Business

China brings home the bacon for Peppa Pig

Peppa Pig in Chinese dress Image copyright EOne

Peppa Pig is becoming a big hit in China where sales of her toys, clothes and home furnishings are on the up.

The cartoon pig's popularity in the country has been driven by nationwide showings of her TV programme and a big social media presence.

Peppa has attracted 34 billion views on the different Chinese platforms since the brand launched in 2015.

The toy is also bringing in increased revenue in the US for Entertainment One, which owns the brand.

Peppa successfully hit the big screen this year, with Peppa Pig: My First Cinema Experience taking £3.6m in the UK and A$2.2m (£1.3m) in Australia and New Zealand.

The group, which also owns film business eOne and a television arm, said in a trading update on Wednesday that all divisions were performing as expected.

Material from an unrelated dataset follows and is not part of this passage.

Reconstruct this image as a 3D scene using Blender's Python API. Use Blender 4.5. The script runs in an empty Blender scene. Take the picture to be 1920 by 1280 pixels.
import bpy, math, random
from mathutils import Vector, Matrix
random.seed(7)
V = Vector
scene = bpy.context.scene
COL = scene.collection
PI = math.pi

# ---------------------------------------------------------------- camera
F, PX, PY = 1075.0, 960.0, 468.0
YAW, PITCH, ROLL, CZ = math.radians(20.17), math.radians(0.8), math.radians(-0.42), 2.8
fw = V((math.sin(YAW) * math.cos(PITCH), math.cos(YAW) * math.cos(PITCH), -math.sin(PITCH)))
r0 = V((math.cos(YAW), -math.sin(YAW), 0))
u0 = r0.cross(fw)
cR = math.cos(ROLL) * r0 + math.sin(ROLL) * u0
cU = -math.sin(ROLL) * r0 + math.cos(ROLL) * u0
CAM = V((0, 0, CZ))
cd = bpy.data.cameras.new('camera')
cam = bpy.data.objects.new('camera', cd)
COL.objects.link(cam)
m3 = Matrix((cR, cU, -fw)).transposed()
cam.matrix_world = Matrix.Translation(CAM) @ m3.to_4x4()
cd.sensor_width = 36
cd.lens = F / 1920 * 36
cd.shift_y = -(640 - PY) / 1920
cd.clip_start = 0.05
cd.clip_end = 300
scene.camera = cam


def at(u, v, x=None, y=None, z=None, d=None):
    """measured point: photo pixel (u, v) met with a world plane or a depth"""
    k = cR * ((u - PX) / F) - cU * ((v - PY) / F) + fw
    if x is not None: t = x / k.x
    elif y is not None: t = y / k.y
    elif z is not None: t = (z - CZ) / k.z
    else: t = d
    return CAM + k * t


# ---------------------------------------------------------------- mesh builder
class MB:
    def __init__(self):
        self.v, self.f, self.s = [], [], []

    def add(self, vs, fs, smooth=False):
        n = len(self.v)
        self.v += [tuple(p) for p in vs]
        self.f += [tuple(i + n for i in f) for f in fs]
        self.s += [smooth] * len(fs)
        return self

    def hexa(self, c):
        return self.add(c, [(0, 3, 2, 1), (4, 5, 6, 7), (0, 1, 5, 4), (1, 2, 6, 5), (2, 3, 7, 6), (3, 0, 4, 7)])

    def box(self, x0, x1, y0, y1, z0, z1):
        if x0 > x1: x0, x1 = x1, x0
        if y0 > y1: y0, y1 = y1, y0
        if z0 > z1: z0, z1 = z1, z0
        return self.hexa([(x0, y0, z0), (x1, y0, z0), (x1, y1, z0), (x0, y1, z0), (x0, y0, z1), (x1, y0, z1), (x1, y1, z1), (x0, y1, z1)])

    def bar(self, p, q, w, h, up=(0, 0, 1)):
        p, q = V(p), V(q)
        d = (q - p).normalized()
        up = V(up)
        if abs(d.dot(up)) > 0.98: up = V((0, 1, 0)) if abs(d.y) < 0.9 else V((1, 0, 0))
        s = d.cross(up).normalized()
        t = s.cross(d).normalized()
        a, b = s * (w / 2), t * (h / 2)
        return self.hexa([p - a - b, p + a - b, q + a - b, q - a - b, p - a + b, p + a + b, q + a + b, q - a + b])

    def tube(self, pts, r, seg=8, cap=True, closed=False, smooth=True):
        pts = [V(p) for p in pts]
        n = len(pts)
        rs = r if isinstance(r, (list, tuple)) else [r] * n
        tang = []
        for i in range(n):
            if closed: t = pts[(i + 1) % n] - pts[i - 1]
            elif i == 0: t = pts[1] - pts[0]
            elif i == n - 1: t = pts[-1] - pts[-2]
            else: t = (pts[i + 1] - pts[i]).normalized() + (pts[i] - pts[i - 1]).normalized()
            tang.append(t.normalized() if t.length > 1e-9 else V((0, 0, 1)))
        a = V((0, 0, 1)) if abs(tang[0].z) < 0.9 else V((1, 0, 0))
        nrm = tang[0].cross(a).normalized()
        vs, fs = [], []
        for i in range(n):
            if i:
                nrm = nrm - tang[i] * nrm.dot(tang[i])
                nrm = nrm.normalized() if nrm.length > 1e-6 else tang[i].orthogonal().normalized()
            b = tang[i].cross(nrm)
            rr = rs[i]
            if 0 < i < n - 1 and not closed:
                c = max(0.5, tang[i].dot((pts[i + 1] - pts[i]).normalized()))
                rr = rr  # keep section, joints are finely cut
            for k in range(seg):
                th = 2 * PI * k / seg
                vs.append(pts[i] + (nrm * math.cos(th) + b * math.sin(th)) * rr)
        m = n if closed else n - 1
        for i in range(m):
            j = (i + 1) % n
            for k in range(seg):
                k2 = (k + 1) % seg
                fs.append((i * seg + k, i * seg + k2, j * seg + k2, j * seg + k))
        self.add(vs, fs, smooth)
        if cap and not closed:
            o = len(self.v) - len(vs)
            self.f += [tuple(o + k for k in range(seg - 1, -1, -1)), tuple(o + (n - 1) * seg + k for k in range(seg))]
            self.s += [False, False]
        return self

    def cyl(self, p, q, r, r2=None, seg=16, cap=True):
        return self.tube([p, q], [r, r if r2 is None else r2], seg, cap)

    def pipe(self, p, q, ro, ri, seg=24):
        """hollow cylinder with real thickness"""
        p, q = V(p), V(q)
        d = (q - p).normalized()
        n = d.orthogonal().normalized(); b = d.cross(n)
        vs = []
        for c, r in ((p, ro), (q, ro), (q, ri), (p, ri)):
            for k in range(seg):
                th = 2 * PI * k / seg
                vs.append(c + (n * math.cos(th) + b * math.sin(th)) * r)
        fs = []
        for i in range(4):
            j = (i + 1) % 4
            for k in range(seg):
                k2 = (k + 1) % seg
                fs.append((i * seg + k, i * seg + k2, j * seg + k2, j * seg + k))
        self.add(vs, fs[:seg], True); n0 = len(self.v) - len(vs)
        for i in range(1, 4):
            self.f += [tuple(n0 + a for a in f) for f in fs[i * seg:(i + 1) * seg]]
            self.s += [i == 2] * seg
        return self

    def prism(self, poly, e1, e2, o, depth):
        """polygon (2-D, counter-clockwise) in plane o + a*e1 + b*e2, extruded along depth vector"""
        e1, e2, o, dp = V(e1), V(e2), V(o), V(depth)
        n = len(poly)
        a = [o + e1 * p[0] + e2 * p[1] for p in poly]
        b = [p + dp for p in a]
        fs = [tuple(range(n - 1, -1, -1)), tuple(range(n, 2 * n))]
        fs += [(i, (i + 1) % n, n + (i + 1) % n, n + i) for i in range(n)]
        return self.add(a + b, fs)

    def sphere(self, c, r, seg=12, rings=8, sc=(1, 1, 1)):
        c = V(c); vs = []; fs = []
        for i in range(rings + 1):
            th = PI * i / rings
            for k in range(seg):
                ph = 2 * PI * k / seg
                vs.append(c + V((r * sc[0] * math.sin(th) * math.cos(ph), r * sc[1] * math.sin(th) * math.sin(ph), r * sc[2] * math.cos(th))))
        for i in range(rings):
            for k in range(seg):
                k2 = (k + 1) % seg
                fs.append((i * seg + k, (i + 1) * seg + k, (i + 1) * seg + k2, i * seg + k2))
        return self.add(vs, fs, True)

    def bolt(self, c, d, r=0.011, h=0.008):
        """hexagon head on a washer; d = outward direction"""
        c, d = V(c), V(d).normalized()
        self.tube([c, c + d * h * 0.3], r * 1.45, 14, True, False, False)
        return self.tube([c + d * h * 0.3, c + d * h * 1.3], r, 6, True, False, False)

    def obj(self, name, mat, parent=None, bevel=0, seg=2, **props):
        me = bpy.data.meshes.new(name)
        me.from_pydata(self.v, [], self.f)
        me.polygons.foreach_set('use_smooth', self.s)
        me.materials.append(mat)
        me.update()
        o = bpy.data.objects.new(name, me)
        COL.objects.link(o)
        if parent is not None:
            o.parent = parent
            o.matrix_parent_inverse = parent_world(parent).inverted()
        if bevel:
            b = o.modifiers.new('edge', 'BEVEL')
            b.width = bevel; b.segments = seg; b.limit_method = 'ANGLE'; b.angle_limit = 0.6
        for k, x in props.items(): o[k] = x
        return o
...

However, box office revenues from films it distributes had nearly halved because of a lack of new releases.

Movies due to be released before the end of 2017, including Steven Spielberg-directed film The Post, Paddington 2 and A Bad Moms Christmas, should reverse that trend, EOne said.

Image copyright EONE

Andrew Carley, head of global licensing at Entertainment One, told the BBC that the biggest selling item in China had been the traditional story books.

Since April 2016, they have sold 18 million copies and he said: "The numbers in China are unlike anything we've seen in any other territory.

"The sales have blossomed probably as a result of that need or want of parents to educate children in English."

The next country to welcome Peppa is set to be Japan, with Mr Carley adding that then the pig would be truly global.

Local touch

Analyst Tom Harrington, of Enders Analysis, said the character's success in China was "amazing".

He told the BBC: "China is a massive market but is very difficult for Western media companies to get into for two reasons.

"One is censorship, and the other is that you can't operate there without an alliance with a Chinese business.

"However, children's content is very transferable between cultures, especially animation which is very easy to dub over to make it look local."

He said the most popular TV shows in any country are always locally made. For example, only one foreign programme made it into the top 150 shows watched in the UK last year.

Shares in EOne fell 1.4% to 254.5p, valuing the company at £1.1bn, but the stock has risen more than a fifth over the past 12 months.